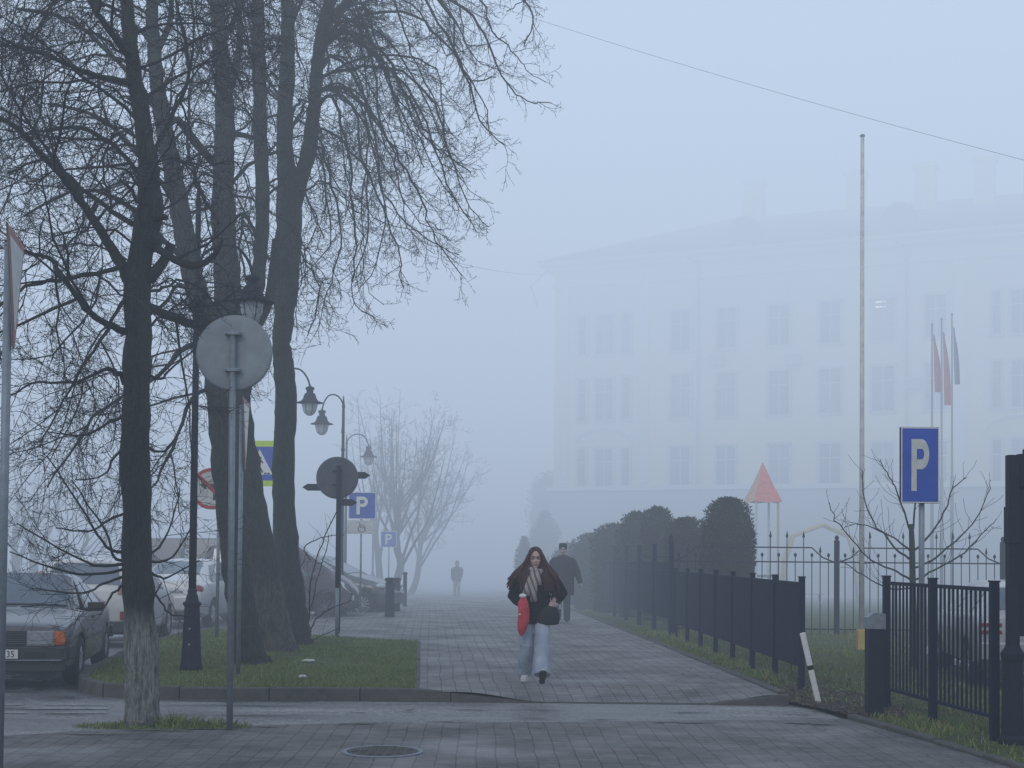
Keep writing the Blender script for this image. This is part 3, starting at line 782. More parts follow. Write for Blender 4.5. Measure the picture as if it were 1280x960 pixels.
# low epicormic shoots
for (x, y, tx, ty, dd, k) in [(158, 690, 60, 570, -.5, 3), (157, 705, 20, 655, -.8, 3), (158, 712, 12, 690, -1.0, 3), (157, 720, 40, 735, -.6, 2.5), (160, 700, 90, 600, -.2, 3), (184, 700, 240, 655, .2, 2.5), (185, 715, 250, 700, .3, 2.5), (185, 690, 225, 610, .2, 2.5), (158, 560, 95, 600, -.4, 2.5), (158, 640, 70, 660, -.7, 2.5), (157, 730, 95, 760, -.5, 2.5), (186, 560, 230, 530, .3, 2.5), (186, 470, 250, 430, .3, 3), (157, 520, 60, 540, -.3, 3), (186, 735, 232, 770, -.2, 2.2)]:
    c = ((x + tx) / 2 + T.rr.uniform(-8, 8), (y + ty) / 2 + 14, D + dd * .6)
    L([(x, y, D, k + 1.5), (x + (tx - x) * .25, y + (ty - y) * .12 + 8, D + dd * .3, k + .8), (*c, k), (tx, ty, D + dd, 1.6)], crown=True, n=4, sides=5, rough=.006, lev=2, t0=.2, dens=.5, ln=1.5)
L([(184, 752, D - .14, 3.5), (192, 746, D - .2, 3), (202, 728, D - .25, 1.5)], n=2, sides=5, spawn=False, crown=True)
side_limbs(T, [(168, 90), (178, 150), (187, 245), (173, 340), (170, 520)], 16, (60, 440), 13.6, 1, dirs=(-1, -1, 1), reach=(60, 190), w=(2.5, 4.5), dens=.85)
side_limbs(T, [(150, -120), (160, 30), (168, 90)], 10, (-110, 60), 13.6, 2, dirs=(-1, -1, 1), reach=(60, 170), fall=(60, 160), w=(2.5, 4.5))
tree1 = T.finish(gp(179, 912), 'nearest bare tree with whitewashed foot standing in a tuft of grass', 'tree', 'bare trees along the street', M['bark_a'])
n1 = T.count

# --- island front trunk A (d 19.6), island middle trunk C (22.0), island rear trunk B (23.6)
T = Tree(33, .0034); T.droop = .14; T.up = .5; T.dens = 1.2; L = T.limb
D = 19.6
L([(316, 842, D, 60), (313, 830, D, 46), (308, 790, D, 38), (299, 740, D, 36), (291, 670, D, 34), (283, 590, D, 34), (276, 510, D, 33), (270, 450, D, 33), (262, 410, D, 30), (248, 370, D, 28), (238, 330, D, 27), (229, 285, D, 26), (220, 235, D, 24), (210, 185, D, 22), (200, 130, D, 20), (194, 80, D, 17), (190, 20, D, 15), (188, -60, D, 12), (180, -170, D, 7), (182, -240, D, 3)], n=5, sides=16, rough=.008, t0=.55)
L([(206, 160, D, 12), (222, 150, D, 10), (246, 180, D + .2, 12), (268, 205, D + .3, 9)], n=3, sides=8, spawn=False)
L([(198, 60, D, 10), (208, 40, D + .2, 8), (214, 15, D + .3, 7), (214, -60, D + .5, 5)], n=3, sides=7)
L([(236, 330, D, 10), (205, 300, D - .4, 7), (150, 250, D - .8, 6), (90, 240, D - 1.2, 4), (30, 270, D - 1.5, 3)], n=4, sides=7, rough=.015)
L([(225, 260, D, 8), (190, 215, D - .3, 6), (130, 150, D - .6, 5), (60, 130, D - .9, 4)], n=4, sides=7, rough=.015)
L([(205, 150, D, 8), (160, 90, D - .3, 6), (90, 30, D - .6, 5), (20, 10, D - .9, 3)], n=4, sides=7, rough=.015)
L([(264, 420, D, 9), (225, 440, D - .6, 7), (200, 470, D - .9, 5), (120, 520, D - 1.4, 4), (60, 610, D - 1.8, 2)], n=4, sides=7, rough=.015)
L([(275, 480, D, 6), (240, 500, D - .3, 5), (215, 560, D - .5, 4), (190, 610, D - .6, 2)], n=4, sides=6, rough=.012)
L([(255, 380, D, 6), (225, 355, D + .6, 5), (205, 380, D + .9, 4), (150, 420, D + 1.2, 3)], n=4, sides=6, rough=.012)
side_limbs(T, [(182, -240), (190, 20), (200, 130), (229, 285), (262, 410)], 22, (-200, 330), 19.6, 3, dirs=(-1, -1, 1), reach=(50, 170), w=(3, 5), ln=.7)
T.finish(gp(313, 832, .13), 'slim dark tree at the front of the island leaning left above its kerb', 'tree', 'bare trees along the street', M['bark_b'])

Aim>
Exclude the pictures, and transcribe all of the material exactly.

Exercise result>
Keep writing the Blender script for this image. This is part 3, starting at line 782. More parts follow. Write for Blender 4.5. Measure the picture as if it were 1280x960 pixels.
# low epicormic shoots
for (x, y, tx, ty, dd, k) in [(158, 690, 60, 570, -.5, 3), (157, 705, 20, 655, -.8, 3), (158, 712, 12, 690, -1.0, 3), (157, 720, 40, 735, -.6, 2.5), (160, 700, 90, 600, -.2, 3), (184, 700, 240, 655, .2, 2.5), (185, 715, 250, 700, .3, 2.5), (185, 690, 225, 610, .2, 2.5), (158, 560, 95, 600, -.4, 2.5), (158, 640, 70, 660, -.7, 2.5), (157, 730, 95, 760, -.5, 2.5), (186, 560, 230, 530, .3, 2.5), (186, 470, 250, 430, .3, 3), (157, 520, 60, 540, -.3, 3), (186, 735, 232, 770, -.2, 2.2)]:
    c = ((x + tx) / 2 + T.rr.uniform(-8, 8), (y + ty) / 2 + 14, D + dd * .6)
    L([(x, y, D, k + 1.5), (x + (tx - x) * .25, y + (ty - y) * .12 + 8, D + dd * .3, k + .8), (*c, k), (tx, ty, D + dd, 1.6)], crown=True, n=4, sides=5, rough=.006, lev=2, t0=.2, dens=.5, ln=1.5)
L([(184, 752, D - .14, 3.5), (192, 746, D - .2, 3), (202, 728, D - .25, 1.5)], n=2, sides=5, spawn=False, crown=True)
side_limbs(T, [(168, 90), (178, 150), (187, 245), (173, 340), (170, 520)], 16, (60, 440), 13.6, 1, dirs=(-1, -1, 1), reach=(60, 190), w=(2.5, 4.5), dens=.85)
side_limbs(T, [(150, -120), (160, 30), (168, 90)], 10, (-110, 60), 13.6, 2, dirs=(-1, -1, 1), reach=(60, 170), fall=(60, 160), w=(2.5, 4.5))
tree1 = T.finish(gp(179, 912), 'nearest bare tree with whitewashed foot standing in a tuft of grass', 'tree', 'bare trees along the street', M['bark_a'])
n1 = T.count

# --- island front trunk A (d 19.6), island middle trunk C (22.0), island rear trunk B (23.6)
T = Tree(33, .0034); T.droop = .14; T.up = .5; T.dens = 1.2; L = T.limb
D = 19.6
L([(316, 842, D, 60), (313, 830, D, 46), (308, 790, D, 38), (299, 740, D, 36), (291, 670, D, 34), (283, 590, D, 34), (276, 510, D, 33), (270, 450, D, 33), (262, 410, D, 30), (248, 370, D, 28), (238, 330, D, 27), (229, 285, D, 26), (220, 235, D, 24), (210, 185, D, 22), (200, 130, D, 20), (194, 80, D, 17), (190, 20, D, 15), (188, -60, D, 12), (180, -170, D, 7), (182, -240, D, 3)], n=5, sides=16, rough=.008, t0=.55)
L([(206, 160, D, 12), (222, 150, D, 10), (246, 180, D + .2, 12), (268, 205, D + .3, 9)], n=3, sides=8, spawn=False)
L([(198, 60, D, 10), (208, 40, D + .2, 8), (214, 15, D + .3, 7), (214, -60, D + .5, 5)], n=3, sides=7)
L([(236, 330, D, 10), (205, 300, D - .4, 7), (150, 250, D - .8, 6), (90, 240, D - 1.2, 4), (30, 270, D - 1.5, 3)], n=4, sides=7, rough=.015)
L([(225, 260, D, 8), (190, 215, D - .3, 6), (130, 150, D - .6, 5), (60, 130, D - .9, 4)], n=4, sides=7, rough=.015)
L([(205, 150, D, 8), (160, 90, D - .3, 6), (90, 30, D - .6, 5), (20, 10, D - .9, 3)], n=4, sides=7, rough=.015)
L([(264, 420, D, 9), (225, 440, D - .6, 7), (200, 470, D - .9, 5), (120, 520, D - 1.4, 4), (60, 610, D - 1.8, 2)], n=4, sides=7, rough=.015)
L([(275, 480, D, 6), (240, 500, D - .3, 5), (215, 560, D - .5, 4), (190, 610, D - .6, 2)], n=4, sides=6, rough=.012)
L([(255, 380, D, 6), (225, 355, D + .6, 5), (205, 380, D + .9, 4), (150, 420, D + 1.2, 3)], n=4, sides=6, rough=.012)
side_limbs(T, [(182, -240), (190, 20), (200, 130), (229, 285), (262, 410)], 22, (-200, 330), 19.6, 3, dirs=(-1, -1, 1), reach=(50, 170), w=(3, 5), ln=.7)
T.finish(gp(313, 832, .13), 'slim dark tree at the front of the island leaning left above its kerb', 'tree', 'bare trees along the street', M['bark_b'])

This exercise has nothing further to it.